> The exercise
Give back exactly the lines that run from the beginning of the entries to the line containing "COL = SC.collection", both included, and nothing else.

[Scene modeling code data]
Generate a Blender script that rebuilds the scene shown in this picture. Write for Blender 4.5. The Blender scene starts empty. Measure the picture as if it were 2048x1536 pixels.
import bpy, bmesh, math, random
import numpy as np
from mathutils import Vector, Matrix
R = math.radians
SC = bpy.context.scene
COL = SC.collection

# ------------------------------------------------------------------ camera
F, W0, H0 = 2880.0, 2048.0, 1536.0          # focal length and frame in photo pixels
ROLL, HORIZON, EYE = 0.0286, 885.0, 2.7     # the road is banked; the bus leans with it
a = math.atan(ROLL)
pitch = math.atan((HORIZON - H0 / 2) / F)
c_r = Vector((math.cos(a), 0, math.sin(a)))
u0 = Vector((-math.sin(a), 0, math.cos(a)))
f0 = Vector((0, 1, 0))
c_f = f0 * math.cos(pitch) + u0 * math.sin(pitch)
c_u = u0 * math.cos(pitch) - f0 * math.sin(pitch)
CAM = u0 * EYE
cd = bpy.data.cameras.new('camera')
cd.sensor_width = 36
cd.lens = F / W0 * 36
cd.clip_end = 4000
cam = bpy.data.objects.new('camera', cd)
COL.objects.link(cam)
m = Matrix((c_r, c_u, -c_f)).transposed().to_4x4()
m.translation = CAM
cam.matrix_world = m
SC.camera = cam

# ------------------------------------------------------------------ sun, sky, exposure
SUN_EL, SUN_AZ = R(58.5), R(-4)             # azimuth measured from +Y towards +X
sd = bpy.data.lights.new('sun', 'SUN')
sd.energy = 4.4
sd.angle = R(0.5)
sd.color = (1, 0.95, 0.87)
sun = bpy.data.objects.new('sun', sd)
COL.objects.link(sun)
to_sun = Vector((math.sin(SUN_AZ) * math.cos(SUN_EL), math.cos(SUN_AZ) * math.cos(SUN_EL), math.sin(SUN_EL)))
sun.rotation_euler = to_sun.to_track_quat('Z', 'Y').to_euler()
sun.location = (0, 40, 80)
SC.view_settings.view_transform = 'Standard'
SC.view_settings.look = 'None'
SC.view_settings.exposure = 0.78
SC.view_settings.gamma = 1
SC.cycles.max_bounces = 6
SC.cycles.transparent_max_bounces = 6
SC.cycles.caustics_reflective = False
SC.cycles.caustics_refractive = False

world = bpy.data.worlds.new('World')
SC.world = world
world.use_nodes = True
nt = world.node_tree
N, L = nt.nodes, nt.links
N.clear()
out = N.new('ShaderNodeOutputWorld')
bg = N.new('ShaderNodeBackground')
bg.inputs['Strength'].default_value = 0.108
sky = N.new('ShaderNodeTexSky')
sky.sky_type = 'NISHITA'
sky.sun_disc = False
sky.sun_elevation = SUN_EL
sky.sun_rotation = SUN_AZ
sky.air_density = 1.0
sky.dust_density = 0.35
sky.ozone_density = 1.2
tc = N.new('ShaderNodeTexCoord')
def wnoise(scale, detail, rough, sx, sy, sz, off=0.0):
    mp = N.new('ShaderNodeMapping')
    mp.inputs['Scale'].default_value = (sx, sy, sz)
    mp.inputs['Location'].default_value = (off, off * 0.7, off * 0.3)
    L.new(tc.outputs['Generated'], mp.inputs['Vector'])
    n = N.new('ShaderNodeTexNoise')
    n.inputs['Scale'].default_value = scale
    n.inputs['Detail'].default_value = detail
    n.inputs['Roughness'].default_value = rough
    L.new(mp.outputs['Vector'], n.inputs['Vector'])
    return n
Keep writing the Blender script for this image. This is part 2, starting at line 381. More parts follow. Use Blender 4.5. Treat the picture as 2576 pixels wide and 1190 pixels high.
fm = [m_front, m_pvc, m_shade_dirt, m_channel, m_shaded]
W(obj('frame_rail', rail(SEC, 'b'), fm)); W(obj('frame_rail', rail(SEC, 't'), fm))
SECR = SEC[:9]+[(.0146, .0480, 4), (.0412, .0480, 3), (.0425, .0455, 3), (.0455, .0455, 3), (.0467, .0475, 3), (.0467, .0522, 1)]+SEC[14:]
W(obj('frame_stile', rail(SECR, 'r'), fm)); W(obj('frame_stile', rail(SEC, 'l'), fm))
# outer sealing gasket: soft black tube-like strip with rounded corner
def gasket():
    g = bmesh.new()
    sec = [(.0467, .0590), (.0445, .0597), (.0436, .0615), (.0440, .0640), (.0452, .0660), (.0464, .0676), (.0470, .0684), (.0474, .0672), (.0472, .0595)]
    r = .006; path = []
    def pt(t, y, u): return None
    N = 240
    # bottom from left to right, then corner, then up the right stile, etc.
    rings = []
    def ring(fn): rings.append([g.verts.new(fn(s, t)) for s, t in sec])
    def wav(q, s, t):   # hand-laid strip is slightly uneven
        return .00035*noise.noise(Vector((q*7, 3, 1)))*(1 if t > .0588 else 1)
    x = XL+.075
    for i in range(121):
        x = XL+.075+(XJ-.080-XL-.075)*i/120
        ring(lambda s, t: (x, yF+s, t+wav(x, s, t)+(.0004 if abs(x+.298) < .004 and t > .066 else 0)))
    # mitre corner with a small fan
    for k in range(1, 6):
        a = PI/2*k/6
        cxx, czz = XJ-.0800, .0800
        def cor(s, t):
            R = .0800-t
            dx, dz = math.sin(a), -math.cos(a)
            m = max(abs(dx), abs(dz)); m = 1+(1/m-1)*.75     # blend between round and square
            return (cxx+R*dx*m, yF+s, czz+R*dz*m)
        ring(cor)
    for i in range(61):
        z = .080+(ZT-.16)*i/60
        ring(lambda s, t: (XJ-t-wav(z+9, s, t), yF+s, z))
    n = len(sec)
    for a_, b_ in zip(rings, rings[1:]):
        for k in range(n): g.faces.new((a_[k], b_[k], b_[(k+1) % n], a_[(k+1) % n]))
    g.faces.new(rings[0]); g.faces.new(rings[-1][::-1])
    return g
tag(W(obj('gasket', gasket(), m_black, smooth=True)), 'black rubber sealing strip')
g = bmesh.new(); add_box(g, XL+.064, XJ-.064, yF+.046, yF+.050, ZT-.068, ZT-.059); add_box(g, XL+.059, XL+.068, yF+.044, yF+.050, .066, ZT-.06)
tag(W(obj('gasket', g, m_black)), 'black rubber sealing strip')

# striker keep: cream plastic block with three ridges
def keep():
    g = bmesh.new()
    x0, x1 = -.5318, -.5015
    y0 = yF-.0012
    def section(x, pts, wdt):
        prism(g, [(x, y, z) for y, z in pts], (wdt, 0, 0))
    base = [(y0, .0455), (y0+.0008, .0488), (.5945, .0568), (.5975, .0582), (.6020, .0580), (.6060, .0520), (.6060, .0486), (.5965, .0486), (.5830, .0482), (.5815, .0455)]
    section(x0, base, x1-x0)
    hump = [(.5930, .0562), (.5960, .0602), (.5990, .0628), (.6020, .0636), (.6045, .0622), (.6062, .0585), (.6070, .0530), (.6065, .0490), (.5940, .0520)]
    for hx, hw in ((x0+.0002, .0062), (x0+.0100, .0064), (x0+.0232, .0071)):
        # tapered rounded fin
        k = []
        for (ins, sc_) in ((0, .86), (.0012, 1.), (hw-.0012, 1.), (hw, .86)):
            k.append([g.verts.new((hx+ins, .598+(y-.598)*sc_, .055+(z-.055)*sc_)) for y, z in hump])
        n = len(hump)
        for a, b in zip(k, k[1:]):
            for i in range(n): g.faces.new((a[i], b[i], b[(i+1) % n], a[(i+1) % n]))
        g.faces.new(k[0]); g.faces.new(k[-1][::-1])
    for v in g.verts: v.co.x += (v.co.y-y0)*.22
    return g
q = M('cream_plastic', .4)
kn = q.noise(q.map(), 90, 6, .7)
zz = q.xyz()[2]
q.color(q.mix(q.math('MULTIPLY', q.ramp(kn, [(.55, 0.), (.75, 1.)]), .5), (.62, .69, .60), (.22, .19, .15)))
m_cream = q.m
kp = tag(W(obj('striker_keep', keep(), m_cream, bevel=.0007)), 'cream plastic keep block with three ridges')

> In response
Generate a Blender script that rebuilds the scene shown in this picture. Write for Blender 4.5. The Blender scene starts empty. Measure the picture as if it were 2048x1536 pixels.
import bpy, bmesh, math, random
import numpy as np
from mathutils import Vector, Matrix
R = math.radians
SC = bpy.context.scene
COL = SC.collection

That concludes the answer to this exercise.